When i listen to music, i offer myself to it:  i do nothing else, expect nothing, and let the music guide my mind however it may.  If i am doing some simple task, i dont consider it Listening until i can give my full attention to the music.  Metal becomes a part of you when you learn to do this..

Metal / a constant issue
« on: December 25, 2006, 08:24:28 PM »
Does anyone think that the tape trading syndicate in the late eighties/early nineties was harmful to metal, much like the internet can be nowdays?  
I sometimes wonder if its in the best interest of good metal bands to refuse making web-sites, avoid myspace, talk to no one except those who are serious/experienced metal fans, sign to a very small indie label (or sign to no label at all), and just avoid anything that may misinterpret the art or make it profitable.  

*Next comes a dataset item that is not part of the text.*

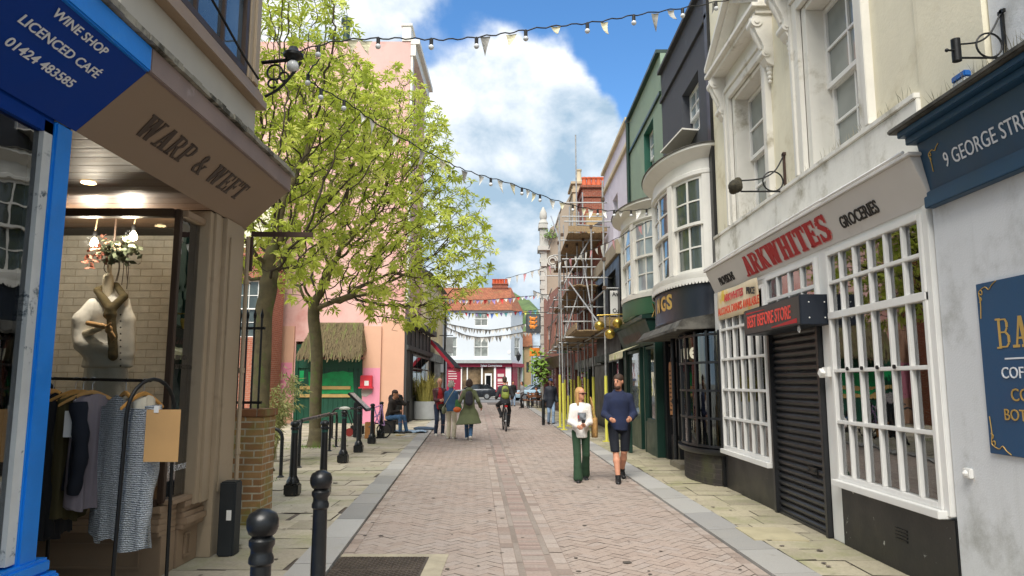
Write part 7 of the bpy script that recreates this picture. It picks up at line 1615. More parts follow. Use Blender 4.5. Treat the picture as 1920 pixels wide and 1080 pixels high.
# ================================================================== PEOPLE
m_skin = M('skin', '#c98f73', .55, var=.06, scale=6, bump=.1); m_skin2 = M('skin_tan', '#b57f60', .55, var=.06, scale=6)
def cloth(name, c, rough=.9, bump=.5, **k): return M(name, c, rough, var=k.pop('var', .12), scale=k.pop('scale', 5), bump=bump, bscale=k.pop('bscale', 14), bdist=.012, **k)
def ik(a, b, l1, l2, pole):
    a, b, pole = Vector(a), Vector(b), Vector(pole); d = b - a; L_ = min(d.length, (l1 + l2) * .999); d.normalize()
    x = (l1 * l1 - l2 * l2 + L_ * L_) / (2 * L_); h = math.sqrt(max(0, l1 * l1 - x * x)); pl = (pole - d * pole.dot(d)).normalized(); return a + d * x + pl * h
def person(label, loc, rz, H=1.72, feet=((.10, 0, .08), (-.10, 0, .08)), hands=((.25, 0, .82), (-.25, 0, .82)), top=None, top_len='hip', legs=None, shorts=False, flare=0, shoe=None, hair=None, hair_style='short',
           head=(0, 0), lean=0.0, build=1.0, skin=None, h=.018, sleeve=1.0, collar=False, hood=False, coat_flare=.0, inner=None, face=True, name='person', fem=False, seat=None, extras=None, puff=1.0, grp=None, beard=None, sock=None, knee_pole=(0, -1, .15), elbow_pole=None, cap=None):
    """faces -Y before turning by rz; measures in metres for a 1.72 m figure"""
    s = H / 1.72; skin = skin or m_skin; t = thing(name, label, 'person', (0, 0, 0), grp)
    hz = seat if seat else .90
    pel = Vector((0, 0, hz + .04)); ch = pel + Vector((0, -math.sin(lean) * .36, .36 * math.cos(lean))); nk = pel + Vector((0, -math.sin(lean) * .53, .53 * math.cos(lean)))
    sw = .160 * build * (.90 if fem else 1)
    sh = [Vector((x * sw, nk.y + .01, nk.z - .10)) for x in (1, -1)]; hip = [Vector((x * .088 * build, 0, hz)) for x in (1, -1)]
    hd = nk + Vector((0, -.02 - math.sin(lean) * .08, .155)); yaw, pit = head; Rh = (Matrix.Rotation(yaw, 3, 'Z') @ Matrix.Rotation(pit, 3, 'X')); RhT = np.array(Rh)
    def HP(x, y, z): return tuple(hd + Rh @ Vector((x, y, z)))
    ft = [Vector(f) for f in feet]; hn = [Vector(q_) for q_ in hands]
    kn = [ik(hip[i], ft[i], .425, .42, (knee_pole[0] * (1 if i == 0 else -1), knee_pole[1], knee_pole[2])) for i in (0, 1)]
    ep = elbow_pole or (.30, .8, -.6)
    el = [ik(sh[i], hn[i], .29, .25, (ep[0] * (1 if i == 0 else -1), ep[1], ep[2])) for i in (0, 1)]
    S = lambda P: tuple(Vector(P) * s)
    def c(a, b, ra, rb, sy=1.0): return ('c', S(a), S(b), ra * s, rb * s, sy)
    body = [c(nk + Vector((0, .01, -.05)), hd + Vector((0, .015, -.05)), .052, .05), ('e', S(HP(0, .005, .035)), (.073 * s, .093 * s, .09 * s), RhT), ('e', S(HP(0, -.022, -.04)), (.056 * s, .066 * s, .075 * s), RhT),
            ('e', S(HP(0, -.095, -.008)), (.012 * s, .02 * s, .026 * s), RhT), ('e', S(HP(.074, .01, 0)), (.012 * s, .022 * s, .033 * s), RhT), ('e', S(HP(-.074, .01, 0)), (.012 * s, .022 * s, .033 * s), RhT), ('e', S(HP(0, -.065, -.085)), (.026 * s, .022 * s, .02 * s), RhT),
            c(ch, pel, .115 * build, .105 * build, .66), c(sh[0], sh[1], .045, .045)]
    for i in (0, 1):
        body += [c(sh[i], el[i], .045, .036), c(el[i], hn[i], .037, .025), c(hip[i], kn[i], .075, .05), c(kn[i], kn[i].lerp(ft[i], .35), .05, .055), c(kn[i].lerp(ft[i], .35), ft[i], .055, .035)]
    ex = []
    for i in (0, 1):                                    # hands with five bent fingers
        d = (hn[i] - el[i]).normalized(); inw = Vector((-1 if i == 0 else 1, -.2, 0)); inw = (inw - d * inw.dot(d)).normalized(); sd = d.cross(inw); w_ = hn[i]
        pr = [c(w_ - d * .02, w_ + d * .03, .024, .027), ('e', S(w_ + d * .052), (.030 * s, .030 * s, .034 * s))]
        for k_, (o_, l_) in enumerate(((-.028, .062), (-.010, .072), (.009, .068), (.026, .052))):
            b0_ = w_ + d * .072 + sd * o_; m1 = b0_ + d * l_ * .5 + inw * l_ * .15; e1 = m1 + d * l_ * .32 + inw * l_ * .42; pr += [c(b0_, m1, .0095, .009), c(m1, e1, .009, .0075)]
        th0 = w_ + d * .03 - sd * .026; pr += [c(th0, th0 - sd * .02 + d * .03 + inw * .015, .011, .010), c(th0 - sd * .02 + d * .03 + inw * .015, th0 - sd * .014 + d * .058 + inw * .03, .010, .008)]
        ex.append((pr, max(.0055, h * .32), .008))
    sdf_obj('body', body, skin, t, h, .022 * s, ex)
    if face:
        m = MB()
        for x in (-.030, .030): m.ball(S(HP(x, -.083, .012)), .010 * s, 8, 6)
        m.build('eyes', M('eye_dark', '#241a16', .3), t, smooth='all')
        m = MB(); [m.ball(S(HP(x, -.087, .032)), .014 * s, 8, 6, 1, .5, .35) for x in (-.03, .03)]; m.build('eyebrows', hair or m_ink, t)
        m = MB(); m.ball(S(HP(0, -.084, -.052)), .019 * s, 8, 6, 1, .4, .3); m.build('mouth', M('lips', '#9a5648', .5), t)
    # trousers or shorts
    if legs:
        pr = [c(pel + Vector((0, 0, .04)), pel - Vector((0, 0, .02)), .13 * build, .135 * build, .74)]
        for i in (0, 1):
            if shorts: pr += [c(hip[i] + Vector((.012 * (1 if i == 0 else -1), 0, 0)), kn[i] + Vector((.01 * (1 if i == 0 else -1), 0, 0)), .080 * build, .068 * build)]
            else:
                an = ft[i]; pr += [c(hip[i], kn[i], .088, .064 + flare * .2), c(kn[i], kn[i].lerp(an, .5), .064 + flare * .2, .058 + flare * .5), c(kn[i].lerp(an, .5), an, .058 + flare * .5, .055 + flare)]
        if shorts: pr.append(('h', S((0, 0, min(kn[0].z, kn[1].z) + .01)), (0, 0, 1)))
        elif not seat: pr.append(('h', S((0, 0, min(ft[0].z, ft[1].z) - .045)), (0, 0, 1)))
        sdf_obj('shorts' if shorts else 'trousers', pr, legs, t, h, .018 * s)
    # upper garment with sleeves
    if top:
        b = build * puff; pr = [c(sh[0] + Vector((-.02, 0, .0)), sh[1] + Vector((.02, 0, .0)), .055 * puff, .055 * puff), c(nk + Vector((0, .02, -.045)), sh[0], .05, .05 * puff), c(nk + Vector((0, .02, -.045)), sh[1], .05, .05 * puff), c(nk - Vector((0, -.01, .10)), ch, .09 * b, .145 * b, .76), c(ch, pel + Vector((0, 0, .02)), .145 * b, .138 * b, .76)]
        hem = {'hip': .11, 'thigh': .30, 'knee': .47}[top_len]
        if top_len == 'hip': pr += [c(pel, pel - Vector((0, 0, .12)), .138 * b, .142 * b, .78)]
        if top_len == 'thigh': pr += [c(pel, pel - Vector((0, 0, .36)), .14 * b, .155 * b + coat_flare, .8)]
        if top_len == 'knee': pr += [c(pel, pel - Vector((0, .02, .26)), .145 * b, .16 * b + coat_flare * .6, .8), c(pel - Vector((0, 0, .26)), pel - Vector((0, -.05, .52)), .16 * b + coat_flare * .6, .17 * b + coat_flare * 1.2, .72)]
        pr.append(('h', S(pel - Vector((0, 0, hem))), (.06, .0, 1)))
        for i in (0, 1):
            w_ = el[i].lerp(hn[i], min(1, max(0, (sleeve - .5) * 2)) * .94); pr += [c(sh[i], el[i], .060 * puff, .050 * puff), c(el[i], w_, .050 * puff, .042 * puff)]
            if sleeve >= 1: pr += [c(w_ - (w_ - el[i]).normalized() * .04, w_, .043 * puff, .042 * puff)]
        if hood: pr += [('e', S(nk + Vector((0, .07, -.02))), (.10 * s, .07 * s, .065 * s)), c(nk + Vector((.06, .01, -.05)), nk + Vector((-.06, .01, -.05)), .035, .035)]
        if collar: pr += [c(nk + Vector((0, .01, -.03)), nk + Vector((0, .015, .02)), .078, .07)]
        sdf_obj('coat' if top_len in ('knee', 'thigh') else 'jacket', pr, top, t, h, .035 * s)
    if inner:                                            # shirt front showing between open jacket fronts
        pr = [c(nk - Vector((0, .025, .06)), ch - Vector((0, .04, 0)), .06, .095 * build, .95), c(ch - Vector((0, .04, 0)), pel - Vector((0, .045, .10)), .095 * build, .122 * build, .85), ('h', S(pel - Vector((0, 0, .14))), (0, 0, 1))]
        sdf_obj('shirt', pr, inner, t, h, .03 * s)
    for i in (0, 1):
        f = ft[i]; dr = Vector((0, -1, 0)); q_ = Vector((f.x, f.y, f.z - .045)); tp_ = q_ + Vector((.012 * (1 if i == 0 else -1), -.15, -.012 if f.z < .1 else -.05))
        sdf_obj('shoe', [c(q_ + Vector((0, .035, 0)), q_ + Vector((0, -.03, 0)), .042, .045), c(q_, tp_, .043, .036)], shoe or m_ink, t, min(h, .014), .02)
        MB().box(*[v * s for v in (q_.x - .045, q_.x + .045, tp_.y - .03, q_.y + .07, min(q_.z, tp_.z) - .052, min(q_.z, tp_.z) - .03)]).build('sole', m_shoew, t, bevel=.01)
        if sock: MB().cyl(S(f + Vector((0, 0, -.03))), S(f + (kn[i] - f).normalized() * .055), .046 * s, .044 * s, 10).build('sock', sock, t, smooth=True)
    if hair:
        pr = [('e', S(HP(0, .022, .05)), (.082 * s, .092 * s, .085 * s), RhT)]
        if hair_style == 'short': pr = [('e', S(HP(0, .014, .056)), (.083 * s, .102 * s, .084 * s), RhT), ('e', S(HP(0, .06, -.01)), (.068 * s, .05 * s, .07 * s), RhT), ('e', S(HP(0, -.095, -.03)), (.070 * s, .062 * s, .088 * s), RhT, True)]
        if hair_style == 'bald': pr = [('e', S(HP(0, .045, -.0)), (.079 * s, .065 * s, .055 * s), RhT)]
        if hair_style in ('long', 'bob'):
            z = -.20 if hair_style == 'long' else -.06
            pr += [('e', S(HP(0, .05, -.02)), (.085 * s, .065 * s, .11 * s), RhT)]
            for x in (-.074, .074, -.04, .04, 0): pr.append(('c', S(HP(x, .015 if abs(x) > .05 else .06, .03)), S(HP(x * 1.15, -.01 if (abs(x) > .05 and z < -.1) else .06, z)), .03 * s, .022 * s))
            pr.append(('e', S(HP(0, -.09, -.03)), (.055 * s, .06 * s, .09 * s), RhT, True))
        sdf_obj('hair', pr, hair, t, min(h, .015), .018)
    if beard: sdf_obj('beard', [('e', S(HP(0, -.045, -.085)), (.055 * s, .05 * s, .045 * s), RhT), ('e', S(HP(0, -.09, -.052)), (.02 * s, .015 * s, .012 * s), RhT, True)], beard, t, .012, .01)
    if cap: sdf_obj('cap', [('e', S(HP(0, .005, .075)), (.085 * s, .098 * s, .06 * s), RhT), ('e', S(HP(0, -.10, .055)), (.06 * s, .055 * s, .012 * s), RhT)], cap, t, min(h, .015), .015)
    if extras: extras(t, s, dict(nk=nk, ch=ch, pel=pel, sh=sh, hn=hn, el=el, hd=hd, HP=HP, S=S, kn=kn, ft=ft))
    t.location = loc; t.rotation_euler = (0, 0, rz); OFFP[t.name] = (Vector(loc), rz, s); return t
OFFP = {}
def follow(o, who):                                     # a carried thing stands at top level, moved to its bearer
    loc, rz, s = OFFP[who.name]; o.location = loc; o.rotation_euler = (0, 0, rz); return o
def carried(name, label, cat): return thing(name, label, cat, (0, 0, 0))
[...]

Sure, its good to find new, genuine fans, but as we all know, there are more people out there that are willing to exploit the music than become working parts of the whole.  I'm mostly talkng about metal musicians since label owners, distros, and magazines are a given.  I think that metal musicians should understand that since there is no way to earn a living out of metal, they should not seek to gain approval from large numbers of fans through ANY outlet, but should focus more on the art itself and what it communicates.   What do you think?